:: DATA LINES
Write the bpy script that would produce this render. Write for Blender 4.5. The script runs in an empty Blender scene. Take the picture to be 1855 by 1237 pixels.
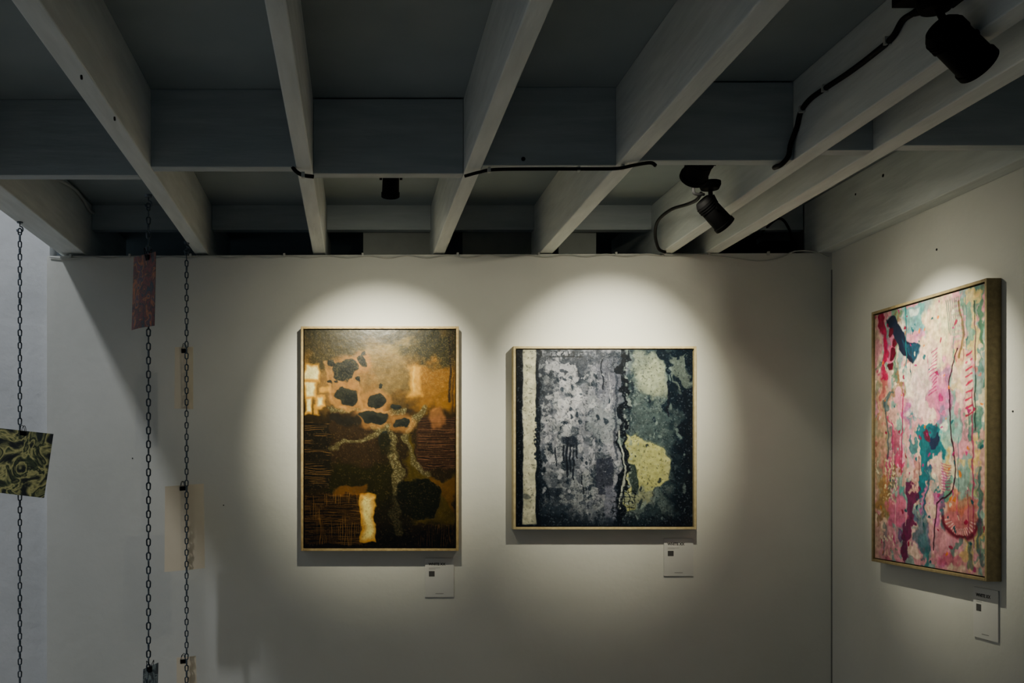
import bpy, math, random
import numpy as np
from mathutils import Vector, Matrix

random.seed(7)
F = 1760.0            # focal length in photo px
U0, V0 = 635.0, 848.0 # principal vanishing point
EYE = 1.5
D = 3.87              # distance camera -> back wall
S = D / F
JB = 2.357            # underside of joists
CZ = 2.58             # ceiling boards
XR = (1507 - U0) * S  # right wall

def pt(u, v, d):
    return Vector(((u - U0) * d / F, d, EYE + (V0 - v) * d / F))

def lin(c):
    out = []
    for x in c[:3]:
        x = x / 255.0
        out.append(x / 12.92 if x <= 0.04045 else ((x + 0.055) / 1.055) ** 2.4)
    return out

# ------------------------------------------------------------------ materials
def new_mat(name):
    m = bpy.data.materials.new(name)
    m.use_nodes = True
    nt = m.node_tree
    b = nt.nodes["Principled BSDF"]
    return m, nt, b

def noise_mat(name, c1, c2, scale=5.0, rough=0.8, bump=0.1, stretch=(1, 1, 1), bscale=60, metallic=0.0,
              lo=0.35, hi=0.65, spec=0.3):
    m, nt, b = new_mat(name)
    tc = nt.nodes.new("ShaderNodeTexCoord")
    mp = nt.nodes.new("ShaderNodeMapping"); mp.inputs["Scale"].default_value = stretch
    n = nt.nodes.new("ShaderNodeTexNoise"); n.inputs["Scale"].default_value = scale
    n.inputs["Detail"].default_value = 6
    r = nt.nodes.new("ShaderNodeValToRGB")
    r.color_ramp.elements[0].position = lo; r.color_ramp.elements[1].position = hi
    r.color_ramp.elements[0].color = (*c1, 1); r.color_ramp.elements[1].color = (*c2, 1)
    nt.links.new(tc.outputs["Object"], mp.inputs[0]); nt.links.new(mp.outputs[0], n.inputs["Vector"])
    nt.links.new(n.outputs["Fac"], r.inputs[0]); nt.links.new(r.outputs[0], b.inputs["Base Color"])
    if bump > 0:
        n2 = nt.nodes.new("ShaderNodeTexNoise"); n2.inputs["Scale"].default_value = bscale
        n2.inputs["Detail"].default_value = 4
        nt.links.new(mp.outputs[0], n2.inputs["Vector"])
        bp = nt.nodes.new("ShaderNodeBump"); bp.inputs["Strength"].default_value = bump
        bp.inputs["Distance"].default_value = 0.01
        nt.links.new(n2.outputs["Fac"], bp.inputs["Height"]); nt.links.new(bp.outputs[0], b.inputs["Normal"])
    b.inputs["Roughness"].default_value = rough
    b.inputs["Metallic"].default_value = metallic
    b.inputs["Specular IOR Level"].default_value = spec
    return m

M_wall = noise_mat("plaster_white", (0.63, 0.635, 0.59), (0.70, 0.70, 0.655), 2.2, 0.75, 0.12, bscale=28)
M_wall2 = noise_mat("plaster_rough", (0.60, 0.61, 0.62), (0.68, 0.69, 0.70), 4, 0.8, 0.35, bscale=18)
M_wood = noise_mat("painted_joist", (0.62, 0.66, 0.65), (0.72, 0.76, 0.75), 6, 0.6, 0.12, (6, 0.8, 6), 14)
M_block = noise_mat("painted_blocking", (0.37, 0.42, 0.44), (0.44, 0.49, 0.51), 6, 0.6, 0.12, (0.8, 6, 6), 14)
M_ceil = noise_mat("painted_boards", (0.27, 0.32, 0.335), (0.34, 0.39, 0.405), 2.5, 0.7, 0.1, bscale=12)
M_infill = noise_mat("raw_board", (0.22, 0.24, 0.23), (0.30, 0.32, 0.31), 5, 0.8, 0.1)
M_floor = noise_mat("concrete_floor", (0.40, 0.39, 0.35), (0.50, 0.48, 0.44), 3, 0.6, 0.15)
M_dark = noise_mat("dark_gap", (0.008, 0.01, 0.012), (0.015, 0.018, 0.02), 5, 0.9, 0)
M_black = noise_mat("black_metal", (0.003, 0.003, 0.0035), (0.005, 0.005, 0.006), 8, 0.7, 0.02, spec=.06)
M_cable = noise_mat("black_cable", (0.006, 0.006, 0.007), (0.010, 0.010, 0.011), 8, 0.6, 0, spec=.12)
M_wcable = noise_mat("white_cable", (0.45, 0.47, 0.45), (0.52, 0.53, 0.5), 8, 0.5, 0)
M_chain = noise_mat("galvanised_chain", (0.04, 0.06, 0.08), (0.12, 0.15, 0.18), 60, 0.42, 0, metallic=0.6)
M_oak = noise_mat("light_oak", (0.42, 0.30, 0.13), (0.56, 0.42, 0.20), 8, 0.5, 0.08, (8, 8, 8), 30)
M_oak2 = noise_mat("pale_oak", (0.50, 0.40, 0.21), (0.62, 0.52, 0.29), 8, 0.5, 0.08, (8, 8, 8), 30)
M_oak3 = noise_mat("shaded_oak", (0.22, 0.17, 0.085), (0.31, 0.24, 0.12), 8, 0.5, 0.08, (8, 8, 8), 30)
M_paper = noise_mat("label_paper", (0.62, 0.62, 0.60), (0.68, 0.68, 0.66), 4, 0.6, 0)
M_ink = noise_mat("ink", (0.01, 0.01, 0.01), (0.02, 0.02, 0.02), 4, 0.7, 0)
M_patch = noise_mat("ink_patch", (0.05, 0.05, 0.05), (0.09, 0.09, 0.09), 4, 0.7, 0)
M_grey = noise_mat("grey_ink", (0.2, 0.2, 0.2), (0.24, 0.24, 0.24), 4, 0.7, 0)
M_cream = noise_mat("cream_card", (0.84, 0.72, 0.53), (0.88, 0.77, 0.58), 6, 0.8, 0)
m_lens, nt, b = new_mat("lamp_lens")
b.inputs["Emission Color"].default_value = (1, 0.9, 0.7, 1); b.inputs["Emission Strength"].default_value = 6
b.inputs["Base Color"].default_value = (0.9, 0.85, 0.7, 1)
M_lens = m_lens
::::
▶ **TASK OBJECTIVE**
Give back the lines of the listing from the one with "0.7, 0.1, bscale=12)" through the end, both included, exactly as written and with nothing added.

▶ **SOLUTION**
M_ceil = noise_mat("painted_boards", (0.27, 0.32, 0.335), (0.34, 0.39, 0.405), 2.5, 0.7, 0.1, bscale=12)
M_infill = noise_mat("raw_board", (0.22, 0.24, 0.23), (0.30, 0.32, 0.31), 5, 0.8, 0.1)
M_floor = noise_mat("concrete_floor", (0.40, 0.39, 0.35), (0.50, 0.48, 0.44), 3, 0.6, 0.15)
M_dark = noise_mat("dark_gap", (0.008, 0.01, 0.012), (0.015, 0.018, 0.02), 5, 0.9, 0)
M_black = noise_mat("black_metal", (0.003, 0.003, 0.0035), (0.005, 0.005, 0.006), 8, 0.7, 0.02, spec=.06)
M_cable = noise_mat("black_cable", (0.006, 0.006, 0.007), (0.010, 0.010, 0.011), 8, 0.6, 0, spec=.12)
M_wcable = noise_mat("white_cable", (0.45, 0.47, 0.45), (0.52, 0.53, 0.5), 8, 0.5, 0)
M_chain = noise_mat("galvanised_chain", (0.04, 0.06, 0.08), (0.12, 0.15, 0.18), 60, 0.42, 0, metallic=0.6)
M_oak = noise_mat("light_oak", (0.42, 0.30, 0.13), (0.56, 0.42, 0.20), 8, 0.5, 0.08, (8, 8, 8), 30)
M_oak2 = noise_mat("pale_oak", (0.50, 0.40, 0.21), (0.62, 0.52, 0.29), 8, 0.5, 0.08, (8, 8, 8), 30)
M_oak3 = noise_mat("shaded_oak", (0.22, 0.17, 0.085), (0.31, 0.24, 0.12), 8, 0.5, 0.08, (8, 8, 8), 30)
M_paper = noise_mat("label_paper", (0.62, 0.62, 0.60), (0.68, 0.68, 0.66), 4, 0.6, 0)
M_ink = noise_mat("ink", (0.01, 0.01, 0.01), (0.02, 0.02, 0.02), 4, 0.7, 0)
M_patch = noise_mat("ink_patch", (0.05, 0.05, 0.05), (0.09, 0.09, 0.09), 4, 0.7, 0)
M_grey = noise_mat("grey_ink", (0.2, 0.2, 0.2), (0.24, 0.24, 0.24), 4, 0.7, 0)
M_cream = noise_mat("cream_card", (0.84, 0.72, 0.53), (0.88, 0.77, 0.58), 6, 0.8, 0)
m_lens, nt, b = new_mat("lamp_lens")
b.inputs["Emission Color"].default_value = (1, 0.9, 0.7, 1); b.inputs["Emission Strength"].default_value = 6
b.inputs["Base Color"].default_value = (0.9, 0.85, 0.7, 1)
M_lens = m_lens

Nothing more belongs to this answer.